* Your goal *
Below is a listing; copy all of it exactly.
# Start of Dataset extract
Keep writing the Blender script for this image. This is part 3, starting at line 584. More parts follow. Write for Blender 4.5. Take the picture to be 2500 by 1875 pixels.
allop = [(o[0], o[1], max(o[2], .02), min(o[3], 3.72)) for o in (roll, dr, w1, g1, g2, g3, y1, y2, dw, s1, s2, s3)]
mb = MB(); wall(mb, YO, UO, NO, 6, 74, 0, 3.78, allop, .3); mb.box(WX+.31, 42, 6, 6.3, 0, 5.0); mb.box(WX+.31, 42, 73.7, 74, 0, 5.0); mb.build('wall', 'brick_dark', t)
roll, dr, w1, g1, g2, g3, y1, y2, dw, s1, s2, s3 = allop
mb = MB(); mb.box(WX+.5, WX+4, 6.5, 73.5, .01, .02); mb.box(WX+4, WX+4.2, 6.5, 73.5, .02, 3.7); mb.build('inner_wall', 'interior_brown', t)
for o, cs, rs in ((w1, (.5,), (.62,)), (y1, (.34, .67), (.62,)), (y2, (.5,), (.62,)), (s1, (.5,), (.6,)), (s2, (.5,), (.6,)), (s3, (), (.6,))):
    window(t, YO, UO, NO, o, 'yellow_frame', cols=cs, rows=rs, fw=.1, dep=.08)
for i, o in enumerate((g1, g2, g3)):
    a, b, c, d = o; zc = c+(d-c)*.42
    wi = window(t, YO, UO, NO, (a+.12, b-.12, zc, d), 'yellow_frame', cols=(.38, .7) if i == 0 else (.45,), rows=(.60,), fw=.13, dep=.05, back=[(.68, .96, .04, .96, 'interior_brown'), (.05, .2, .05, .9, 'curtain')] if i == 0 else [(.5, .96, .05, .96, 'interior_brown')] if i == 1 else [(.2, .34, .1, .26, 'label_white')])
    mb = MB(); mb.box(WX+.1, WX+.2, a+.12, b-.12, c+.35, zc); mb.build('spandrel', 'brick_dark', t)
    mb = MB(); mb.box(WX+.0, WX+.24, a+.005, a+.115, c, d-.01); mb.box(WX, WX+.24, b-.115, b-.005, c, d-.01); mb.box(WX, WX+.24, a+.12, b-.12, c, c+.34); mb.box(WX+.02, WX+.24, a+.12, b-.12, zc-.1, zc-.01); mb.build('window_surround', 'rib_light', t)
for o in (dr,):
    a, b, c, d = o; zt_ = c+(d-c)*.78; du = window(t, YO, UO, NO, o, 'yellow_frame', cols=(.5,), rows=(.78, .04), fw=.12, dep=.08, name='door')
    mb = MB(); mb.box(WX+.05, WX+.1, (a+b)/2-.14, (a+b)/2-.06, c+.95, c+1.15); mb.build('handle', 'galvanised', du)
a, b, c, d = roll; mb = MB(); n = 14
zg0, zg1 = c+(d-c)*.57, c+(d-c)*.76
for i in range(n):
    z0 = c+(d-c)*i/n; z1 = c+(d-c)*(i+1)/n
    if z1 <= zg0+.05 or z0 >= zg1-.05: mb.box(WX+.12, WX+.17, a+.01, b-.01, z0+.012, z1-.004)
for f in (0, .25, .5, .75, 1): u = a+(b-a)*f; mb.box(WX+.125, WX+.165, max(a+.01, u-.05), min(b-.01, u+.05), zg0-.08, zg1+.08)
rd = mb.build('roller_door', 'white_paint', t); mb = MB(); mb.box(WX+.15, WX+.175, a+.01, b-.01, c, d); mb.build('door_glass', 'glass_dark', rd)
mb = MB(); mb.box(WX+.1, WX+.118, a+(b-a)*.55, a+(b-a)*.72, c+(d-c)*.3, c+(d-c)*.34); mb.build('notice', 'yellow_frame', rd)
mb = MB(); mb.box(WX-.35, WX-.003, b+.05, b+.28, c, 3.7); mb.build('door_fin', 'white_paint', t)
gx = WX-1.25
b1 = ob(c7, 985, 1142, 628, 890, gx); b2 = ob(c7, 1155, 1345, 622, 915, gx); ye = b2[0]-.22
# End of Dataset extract
* Answer in full *
Keep writing the Blender script for this image. This is part 3, starting at line 584. More parts follow. Write for Blender 4.5. Take the picture to be 2500 by 1875 pixels.
allop = [(o[0], o[1], max(o[2], .02), min(o[3], 3.72)) for o in (roll, dr, w1, g1, g2, g3, y1, y2, dw, s1, s2, s3)]
mb = MB(); wall(mb, YO, UO, NO, 6, 74, 0, 3.78, allop, .3); mb.box(WX+.31, 42, 6, 6.3, 0, 5.0); mb.box(WX+.31, 42, 73.7, 74, 0, 5.0); mb.build('wall', 'brick_dark', t)
roll, dr, w1, g1, g2, g3, y1, y2, dw, s1, s2, s3 = allop
mb = MB(); mb.box(WX+.5, WX+4, 6.5, 73.5, .01, .02); mb.box(WX+4, WX+4.2, 6.5, 73.5, .02, 3.7); mb.build('inner_wall', 'interior_brown', t)
for o, cs, rs in ((w1, (.5,), (.62,)), (y1, (.34, .67), (.62,)), (y2, (.5,), (.62,)), (s1, (.5,), (.6,)), (s2, (.5,), (.6,)), (s3, (), (.6,))):
    window(t, YO, UO, NO, o, 'yellow_frame', cols=cs, rows=rs, fw=.1, dep=.08)
for i, o in enumerate((g1, g2, g3)):
    a, b, c, d = o; zc = c+(d-c)*.42
    wi = window(t, YO, UO, NO, (a+.12, b-.12, zc, d), 'yellow_frame', cols=(.38, .7) if i == 0 else (.45,), rows=(.60,), fw=.13, dep=.05, back=[(.68, .96, .04, .96, 'interior_brown'), (.05, .2, .05, .9, 'curtain')] if i == 0 else [(.5, .96, .05, .96, 'interior_brown')] if i == 1 else [(.2, .34, .1, .26, 'label_white')])
    mb = MB(); mb.box(WX+.1, WX+.2, a+.12, b-.12, c+.35, zc); mb.build('spandrel', 'brick_dark', t)
    mb = MB(); mb.box(WX+.0, WX+.24, a+.005, a+.115, c, d-.01); mb.box(WX, WX+.24, b-.115, b-.005, c, d-.01); mb.box(WX, WX+.24, a+.12, b-.12, c, c+.34); mb.box(WX+.02, WX+.24, a+.12, b-.12, zc-.1, zc-.01); mb.build('window_surround', 'rib_light', t)
for o in (dr,):
    a, b, c, d = o; zt_ = c+(d-c)*.78; du = window(t, YO, UO, NO, o, 'yellow_frame', cols=(.5,), rows=(.78, .04), fw=.12, dep=.08, name='door')
    mb = MB(); mb.box(WX+.05, WX+.1, (a+b)/2-.14, (a+b)/2-.06, c+.95, c+1.15); mb.build('handle', 'galvanised', du)
a, b, c, d = roll; mb = MB(); n = 14
zg0, zg1 = c+(d-c)*.57, c+(d-c)*.76
for i in range(n):
    z0 = c+(d-c)*i/n; z1 = c+(d-c)*(i+1)/n
    if z1 <= zg0+.05 or z0 >= zg1-.05: mb.box(WX+.12, WX+.17, a+.01, b-.01, z0+.012, z1-.004)
for f in (0, .25, .5, .75, 1): u = a+(b-a)*f; mb.box(WX+.125, WX+.165, max(a+.01, u-.05), min(b-.01, u+.05), zg0-.08, zg1+.08)
rd = mb.build('roller_door', 'white_paint', t); mb = MB(); mb.box(WX+.15, WX+.175, a+.01, b-.01, c, d); mb.build('door_glass', 'glass_dark', rd)
mb = MB(); mb.box(WX+.1, WX+.118, a+(b-a)*.55, a+(b-a)*.72, c+(d-c)*.3, c+(d-c)*.34); mb.build('notice', 'yellow_frame', rd)
mb = MB(); mb.box(WX-.35, WX-.003, b+.05, b+.28, c, 3.7); mb.build('door_fin', 'white_paint', t)
gx = WX-1.25
b1 = ob(c7, 985, 1142, 628, 890, gx); b2 = ob(c7, 1155, 1345, 622, 915, gx); ye = b2[0]-.22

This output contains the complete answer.